April 2 2017

MAKING TRACKS ON EARTH

Rex Burress

 

The thing about gravity is that it pulls everything down to earth, pulling footsteps into soft dirt, sand, or mud and leaving a sign of anything passing that way. Like a shadow, you can't escape it.

Tracks are a simple deduction, but often with our eyes looking straight ahead we overlook signs on the soil or things in the sky. Unless you're a habitual rockhound you may miss that coin in the dust or the rattlesnake at the side of the path! Fossils are part of the ground scene, too, and those mineralized remnants of the past have been eagerly sought in order to shed some light on what happened long ago. Fossils cling to the earth like a child to its mother.

Thus a story about fossil tracks in Death Valley has been in the news. Sometime in March ancient fossil footprints were stolen in a remote, restricted, canyon called “Barnyard” in the Valley, damaging a unique display of tracks made by saber-toothed cats, mastodons, camels, tapirs, and birds. The sign of animal passage was made in mud at a lake's edge about five million-years-ago [mya] and became fossilized and tilted vertically by earth movement, verifying the existence of those extinct animals. Part of the role of National Parks is preservation, and removing those wall-slabs of fossil tracks is like tearing the pages out of a history book and denying any further study for future explorers.

The fossil track episode is similar to the peril hanging over Indian petroglyphs in many of the Southwestern rock formations. Vandals just can't keep their devilish tools off of sacred artifacts, robbing the region of history and beauty. The ancient Americans made tracks of paint and peck on stone as surely as animals made tracks in the mud.

Even more colossal are the tracks made by dinosaurs! There are several places in the world where prints have been preserved, especially tracks of bird-like dinosaurs that left “gigantic bird tracks,” largely unexplained until the discovery of dinosaur bones. Even so, birds are considered descendents of Tyrannosaurus Rex-type of dinosaurs. “Avian dinosaurs!”
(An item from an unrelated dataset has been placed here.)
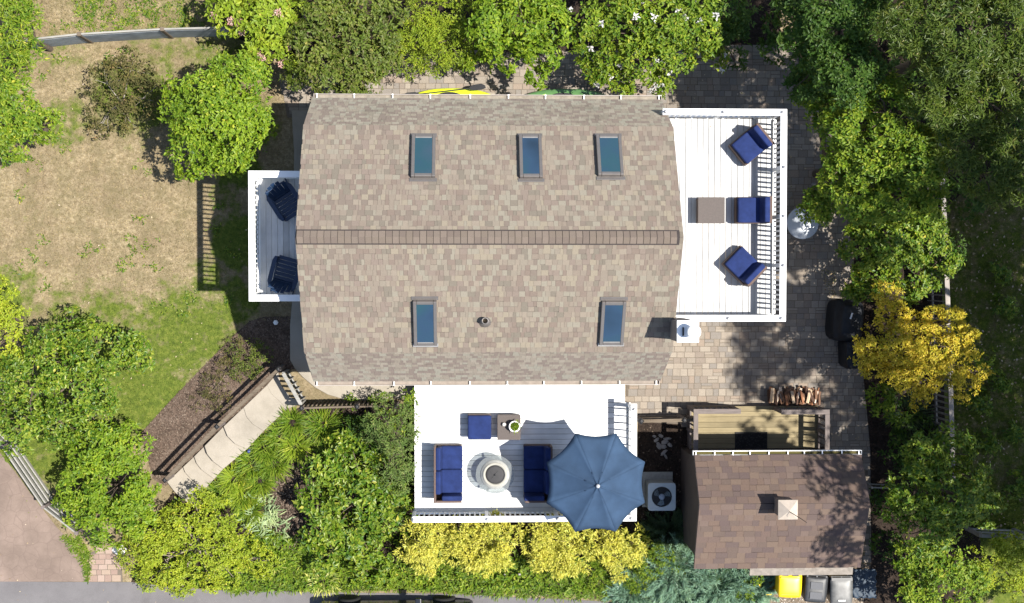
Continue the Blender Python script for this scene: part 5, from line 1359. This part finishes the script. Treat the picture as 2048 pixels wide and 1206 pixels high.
clump('smaller pale green strap plant in the verge grass below the bare mulch hollow', 548, 1055, 34, 130, 'pale', w=.035, sprd=.9, rt=.8, L=.36)
clump('little striped strap plant in the long verge grass', 545, 1130, 28, 50, 'palegold', w=.03, sprd=.8, rt=.6, L=.32)
clump('cream striped strap plant at the road edge', 645, 1160, 44, 150, 'palegold', w=.035, sprd=.6, rt=.5, L=.42)

hy = plant('bush', 'big glossy green bush between the strap leaved clumps and the white deck', 'bush', 'big', 'glossy',
      [(650,930,52,1.3),(715,925,50,1.4),(762,985,46,1.3),(638,1000,54,1.35),(705,1005,64,1.5),(772,1035,48,1.2),(650,1068,54,1.1),(722,1078,58,1.1),(648,1115,38,.8),(735,1130,46,.7),(690,895,36,1.1),(790,1000,36,1.1)], dens=.85, sub=.3, foliage='foliage', stems='stems')
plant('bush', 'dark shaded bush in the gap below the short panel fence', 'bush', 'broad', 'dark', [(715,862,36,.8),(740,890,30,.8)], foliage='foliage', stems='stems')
plant('shrub', 'feathery grey green shrub leaning over the edge of the white deck', 'shrub', 'fine', 'sage',
      [(768,835,42,2.1),(800,870,44,2.3),(782,915,44,2.1),(808,930,30,1.8),(752,860,30,1.6),(815,830,22,1.8),(790,960,30,1.5),(770,810,24,1.5)], dens=.85, foliage='foliage', stems='stems', wisp=.14)
plant('bush', 'low green ground bush at the corner where deck and house walk meet', 'bush', 'small', 'fresh', [(700,808,16,.4),(760,800,22,.5),(815,790,12,.8),(820,805,14,.7)], dens=.9, foliage='foliage', stems='stems', trunk=.02)
for i, (sp, lab) in enumerate((
    ([(838,1075,40,1.3),(865,1090,42,1.25),(845,1118,30,.9),(878,1065,26,1.2),(815,1095,22,.9)], 'golden shrub below the deck railing, next to the big glossy bush'),
    ([(945,1078,44,1.3),(990,1075,42,1.35),(960,1108,40,1.1),(995,1108,28,1.0)], 'golden shrub below the deck railing opposite the fire table'),
    ([(1085,1075,40,1.3),(1135,1080,48,1.35),(1105,1112,40,1.05),(1145,1112,30,1.0)], 'golden shrub beneath the edge of the blue umbrella with the dark hollow beside it'),
    ([(1222,1085,40,1.3),(1262,1080,36,1.3),(1275,1105,30,1.0),(1225,1112,30,1.0),(1238,1140,20,.6)], 'golden shrub at the junipers end of the deck railing'))):
    kf = (1.0, 1.16, 1.1, .98)[i]; sp = [(px, py + 2, r * kf * random.uniform(.85, 1.15), z * random.uniform(.9, 1.1)) for px, py, r, z in sp]
    plant('golden_shrub', lab, 'shrub', 'spray', 'gold', sp, 'golden shrubs along the white deck', dens=1.0, foliage='foliage', stems='stems', zscale=.8, trunk=.04, wisp=.08)
plant('bush', 'mid green bush squeezed between the last golden shrub and the junipers', 'bush', 'fine', 'fresh', [(1300,1130,34,.7),(1320,1108,26,.6),(1275,1160,28,.5),(1180,1140,26,.5),(1200,1158,24,.45)], foliage='foliage', stems='stems', trunk=.03)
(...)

Dinosaur tracks are found most notably in North America in the Connecticut River Valley, especially near the Massachusetts' Holyoke Wilderness Reservation, an eight-acre area established in 1935 after one-foot-long, 200 mya tracks were found in 1802, the first in North America. Since then, the Theropod eubrontes tracks have been discovered elsewhere, and dinosaur remnants found in 37 states, such as at Dinosaur Ridge in Morrison, Colorado, a splinter of Dinosaur National Monument in Utah. Imagine the awe and disbelief of first finding the bones and tracks of those monstrous animals!

One great aspect of snowy conditions, aside from the discomfort and cold connected, is tracking animals in the snow when the fresh covering is like a page in a book, easily read by those acquainted with the track makers. There is no avoiding making a track in snow or soil for fox and rabbit! Anything that touches the ground leaves its snow story, an indication of the presence of creatures not easy to see in thicket habitats.

Death Valley sand dunes might seem barren and lifeless at first glance, but early in the morning before sand-blowing winds pick up speed, you can find a myriad of animal tracks left on a surface as smooth as mud or snow. Rodents such as the Kangaroo Rat are the most abundant track makers on the dunes, but various insects--beetles and sand wasp--show their activities. Even previous breezes leave lovely furrow marks on the sandy slopes. Watch!

“Everything that moves on the earth leaves a story. A glacial valley is as much of a track as the footprint.” --Tom Brown Jr. “The Tracker”

“Never forget the trail, look ever for the track in the snow or sand; it is the priceless unimpeachable record of the creature's life and thought, in the oldest writing known on earth.”